Will 50 State AGs Create A "Total War" In The Housing Market?

• Businessinsider.com/
 
But if consumer attorneys want to create a situation in which the simple fact of loss of or irreparable damage to an original note vacates the debt, I can promise you you will not like the consequences of that. If it turns into Total War here, don't ever lose an original cancelled check. You should know that there is actually one fairly respectable reason for doing FC filings with note copies, besides servicer laziness or loan sale screw-ups: taking your original note out of the custodian's vault to send to some local attorney to attach to a court filing creates several more opportunities for it to get lost. If it becomes a requirement that FC can proceed only with the original note in the courtroom, and the presence of an LNA always means dismissal, then the things are going to have to be handled and shipped and received with the same level of security as a million-dollar bearer bond.

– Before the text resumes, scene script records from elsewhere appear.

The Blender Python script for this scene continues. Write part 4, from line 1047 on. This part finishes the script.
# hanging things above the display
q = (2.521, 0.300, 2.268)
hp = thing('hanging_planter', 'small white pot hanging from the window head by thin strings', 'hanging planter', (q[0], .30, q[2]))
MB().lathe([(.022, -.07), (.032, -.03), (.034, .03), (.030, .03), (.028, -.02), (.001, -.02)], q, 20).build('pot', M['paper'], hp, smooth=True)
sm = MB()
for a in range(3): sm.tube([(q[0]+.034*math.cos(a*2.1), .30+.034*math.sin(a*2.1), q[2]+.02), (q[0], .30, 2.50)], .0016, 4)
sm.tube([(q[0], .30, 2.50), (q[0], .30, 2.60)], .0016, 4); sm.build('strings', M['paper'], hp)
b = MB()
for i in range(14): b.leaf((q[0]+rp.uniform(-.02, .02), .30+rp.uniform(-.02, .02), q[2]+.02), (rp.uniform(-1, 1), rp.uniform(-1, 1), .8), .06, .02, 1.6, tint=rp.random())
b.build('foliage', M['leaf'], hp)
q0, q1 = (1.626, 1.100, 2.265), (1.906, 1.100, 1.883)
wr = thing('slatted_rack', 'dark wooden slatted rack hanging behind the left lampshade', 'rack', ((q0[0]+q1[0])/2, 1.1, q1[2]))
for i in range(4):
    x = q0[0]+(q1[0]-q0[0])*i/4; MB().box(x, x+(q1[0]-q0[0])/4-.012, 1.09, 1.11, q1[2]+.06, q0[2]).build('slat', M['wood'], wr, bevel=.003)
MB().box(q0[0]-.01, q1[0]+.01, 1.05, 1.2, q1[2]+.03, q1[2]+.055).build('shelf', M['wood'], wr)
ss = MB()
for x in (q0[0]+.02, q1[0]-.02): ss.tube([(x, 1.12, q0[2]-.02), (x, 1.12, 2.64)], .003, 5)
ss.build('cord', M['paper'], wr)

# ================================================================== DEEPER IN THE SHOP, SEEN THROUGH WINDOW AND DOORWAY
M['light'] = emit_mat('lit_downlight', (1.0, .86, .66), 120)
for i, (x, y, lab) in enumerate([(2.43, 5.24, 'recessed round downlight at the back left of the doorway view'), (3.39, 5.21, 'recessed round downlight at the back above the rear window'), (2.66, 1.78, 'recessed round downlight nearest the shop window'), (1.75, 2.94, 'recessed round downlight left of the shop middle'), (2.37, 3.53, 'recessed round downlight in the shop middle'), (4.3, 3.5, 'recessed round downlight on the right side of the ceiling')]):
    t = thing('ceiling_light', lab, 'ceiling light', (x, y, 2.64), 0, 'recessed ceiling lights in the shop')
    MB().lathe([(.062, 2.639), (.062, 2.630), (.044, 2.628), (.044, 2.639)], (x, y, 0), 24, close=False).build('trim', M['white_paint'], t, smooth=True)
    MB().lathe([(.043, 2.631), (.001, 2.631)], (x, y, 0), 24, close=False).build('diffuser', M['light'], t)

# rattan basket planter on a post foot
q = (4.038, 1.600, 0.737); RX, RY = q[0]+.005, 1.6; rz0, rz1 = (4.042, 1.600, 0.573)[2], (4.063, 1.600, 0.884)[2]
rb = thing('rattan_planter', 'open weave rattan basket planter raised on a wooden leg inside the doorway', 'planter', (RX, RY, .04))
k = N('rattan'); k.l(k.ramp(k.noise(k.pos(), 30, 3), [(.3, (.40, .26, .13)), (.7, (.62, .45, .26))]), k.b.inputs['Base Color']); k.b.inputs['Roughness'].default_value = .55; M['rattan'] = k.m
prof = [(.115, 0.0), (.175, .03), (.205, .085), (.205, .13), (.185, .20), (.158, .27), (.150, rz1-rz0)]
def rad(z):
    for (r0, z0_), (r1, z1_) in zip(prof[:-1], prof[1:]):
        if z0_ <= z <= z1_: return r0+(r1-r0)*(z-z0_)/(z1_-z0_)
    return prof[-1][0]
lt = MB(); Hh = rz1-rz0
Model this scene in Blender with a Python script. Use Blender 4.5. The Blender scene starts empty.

Like, a Brink's truck and a bonded courier carrying a briefcase handcuffed to his wrist. You want to pay the cost of that? No. You don't. But you will. The problem for banks is that even if the underlying issues favor them -- which is to say that most foreclosures are legitimately the result of homeowners not paying their bills -- politicians are in no mood to side with them. And while the public may not much like the idea of bailing out their neighbor, which was of course the core issue behind the initial Rick Santelli rant that really got the Tea Party going, they like the idea of giving a free pass to the banks even less.

2 Comments in Response to

Comment by Chip Saunders
Entered on:

 My concern about the 50 states unifying or centralizing their investigations/prosecutions, is that such creates the better opportunity for the banks' legal henchmen and paid off jurists to divert, disuade, obfuscate, dilute, or otherwise blunt or thwart the proceedings against their interests. Better that each state should keep their effort independent of any other state's or the feds.

Comment by Anonymous
Entered on:

Or...(gasp!)...we could make the banks hold their own paper...(....arghhhhhh)!